The limitations of SATA

The main advantage of SSDs over mechanical hard disks is performance – but storage companies currently face a challenging problem. The SATA bus imposes a hard limit on the maximum possible sequential transfer rates. No matter how good the underlying technology, no SATA storage device can go faster than 6Gb/s. Even then, that's only a theoretical speed, and real-world performance is less.

The obvious answer is moving to a better, faster bus, and PCI-Express is the perfect candidate, since it significantly raises the bandwidth ceiling.

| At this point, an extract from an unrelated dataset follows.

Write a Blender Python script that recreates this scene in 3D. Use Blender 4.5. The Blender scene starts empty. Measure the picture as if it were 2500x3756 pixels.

But this presents its own problems. Only desktop computers offer a standard way for users to add PCI-Express expansion cards, and there is no widely adopted standard on dimensions or connectors for laptops, which now command the lion's share of PC sales.

Samsung 850 Pro 512GB multiple

This drive is the second generation of 3D V-NAND

While Apple has been able to shift its entire Mac range to PCI-Express SSDs, since it has created its own proprietary connector, other firms don't have this luxury yet.

Life will become easier in the future with the introduction of the M.2 connector and NVM Express, a standard specification for PCI-Express SSDs in PCs that will replace AHCI and allow for much faster speeds.

But for now, the biggest market by far is with standard SATA storage devices, which is why Samsung has stuck to this standard with the 850 Pro. However, in terms of sequential transfer speeds, the 840 Pro was already approaching the limits of the SATA bus, so I wasn't expecting huge improvements with this aspect of performance in my tests.